Apocalypse 9, 1-12

Que rendre à Celui qui nous sauve ?

Saint Anselme

Les Méditations, Troisième méditation, OC 5, p. 427s

 

          Seigneur, Toi qui as accepté la mort pour que je vive, comment me réjouir d’être libre, ne l’étant que par les liens ? De quelle qualité sera mon plaisir d’être sauvé, ne l’étant que par tes douleurs ? Comment jouir d’être en vie, ne l’étant que par ta mort ? Jouirai-je de tes souffrances  et de la cruauté de ceux qui te les ont infligées ? Tu n’aurais pas souffert et que, si Tu n’avais pas souffert, ces bienfaits ne me seraient pas bons ? Ou bien, si je m’infligeais de ces souffrances, comment me réjouirais-je de ces bienfaits qui furent le mobile de tes souffrances et qui ne seraient pas sans elles ? Mais il est vrai, la méchanceté de ces bourreaux n’a rien pu faire que sur ta permission spontanée, et Tu as souffert que ne l’ayant voulu par tendresse. Je dois donc exécrer leur cruauté, imiter par compassion ta mort et tes labeurs, aimer en rendant grâces ta volonté de tendresse, et ainsi exulter en toute sécurité des bienfaits qui me sont octroyés.
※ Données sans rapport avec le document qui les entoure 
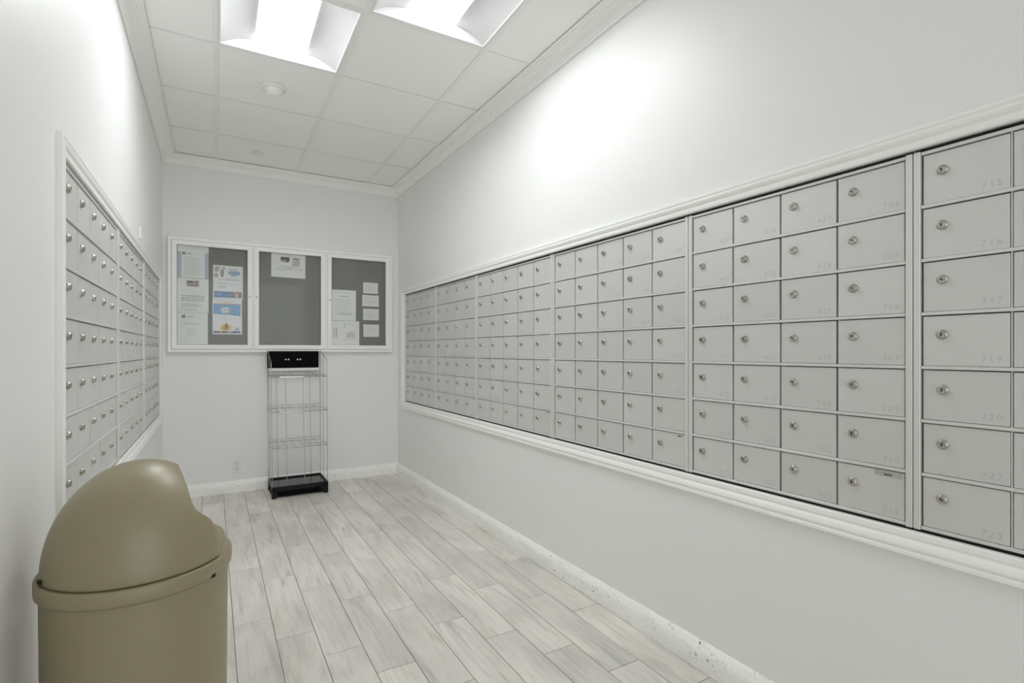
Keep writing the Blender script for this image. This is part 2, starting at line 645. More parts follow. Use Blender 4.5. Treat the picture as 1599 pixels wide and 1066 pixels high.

          Homme de rien, laisse donc leur cruauté au jugement de Dieu, et réfléchis à ce que tu dois à ton Sauveur. Considère ce qu’il en était de toi, et ce qui a été fait pour toi. Pense quel est celui qui l’a fait pour toi, de quel amour il est digne. Observe le besoin où tu es, et sa bonté. Vois quelles grâces tu vas rendre, et tout ce que tu dois à son amour. Tu étais dans les ténèbres, tu dévalais la pente surplombant le chaos de l’enfer d’où l’on ne revient pas. Un poids énorme, comme du plomb, pendu à ton cou, t’entraînait. Un fardeau important d’écrasait, d’invisibles ennemis t’attaquaient de tout leur élan. Ainsi étais-tu sans aucun secours et tu ignorais avoir été conçu et être né en cet état. Ô qu’en était-il de toi et à qui ces choses te ravissaient-elles ! Crains à t’en souvenir, tremble à y penser.

          Ô Seigneur Christ Jésus, quand j’étais en cet état, sans requête, sans opinion, Tu m’as éclairé comme un soleil, et Tu m’as montré tel que j’étais. Tu m’as pris sous ta garde pour que rien ne nuise à mon âme contre sa volonté. Or, voici : je n’ai pas encore adhéré à Toi comme Tu me l’as conseillé ; et pourtant, Tu n’as pas encore permis que je tombe en enfer. Mais Tu attends encore mon adhésion pour faire ce que Tu as promis.